Each film comes with two choices for score – either an orchestral arrangement composed by some of the most accomplished silent film accompanists around today (including the Mont Alto Orchestra, Carl Davis, Gabriel Thibaudeau, and Robert Israel), or improvisational piano by a few of the same. I always chose the orchestral pieces first, and would recommend the same with a couple of exceptions – though he has produced incredible work in the past (most notably for Criterion’s 3 Silent Classics by Josef von Sternberg set), Israel’s work is not very good here, opting for a few sound effects that feel poorly-placed or completely unmotivated; also, Timothy Brock’s score for The Immigrant was recorded live, with laughter and other noise from the audience occasionally polluting the soundtrack. The piano alternatives are uniformly compelling, and if the idea that they are purely improvisational seems off-putting, I recommend you see one of these guys do this live, in-person. Their reflexes and instincts are quite inspired.

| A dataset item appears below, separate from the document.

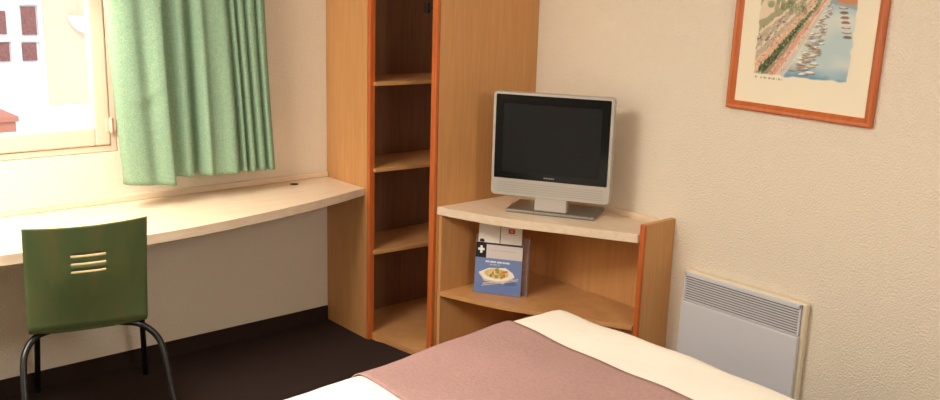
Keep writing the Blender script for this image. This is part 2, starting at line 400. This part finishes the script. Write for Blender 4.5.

Special features are limited to a pair of documentaries, both of which come highly recommended. First is The Birth of the Tramp, produced for this release (and others like it) by Serge Bromberg and Eric Lange of Lobster Films, who take an intuitive, personally-engaged look at Chaplin’s life, career, and legacy, interspersed with clips from both his films and other from the time. These guys do some of the most important work in the world in preserving and restoring silent films, and their depth of knowledge greatly emboldens their work here without becoming overbearing. After that is Chaplin’s Goliath, Kevin Macdonald’s 1996 documentary on Campbell, Chaplin’s good friend (after Campbell’s divorce, he moved into the room next door to Chaplin’s at the Los Angeles Athletic Club) and collaborator, whose life ended tragically, and far too soon. Also included is a booklet with an essay and notes by Jeffrey Vance.
Both by dint of my purchasing predilections and my capacity as a home video blogger, a good number of discs promising revelatory engagements with classic cinema hit my doorstep. Many of them deliver on that promise; we live in an incredible age for fans of old movies. Very few from this year have met the standards Flicker Alley has hit with this release; none have exceeded it. With twelve films totalling nearly six hours of adventurous, spirited comedy from one of its true masters, magnificent restorations, twenty-four scores, and two stellar documentaries, all presented here on both Blu-ray and DVD on region-free discs, presented in a gorgeous steelbook case, this is one of the best and most important home video releases of the year.
At the time of this writing, Flicker Alley is still offering this set for a mere $40, or a little over $3 per film.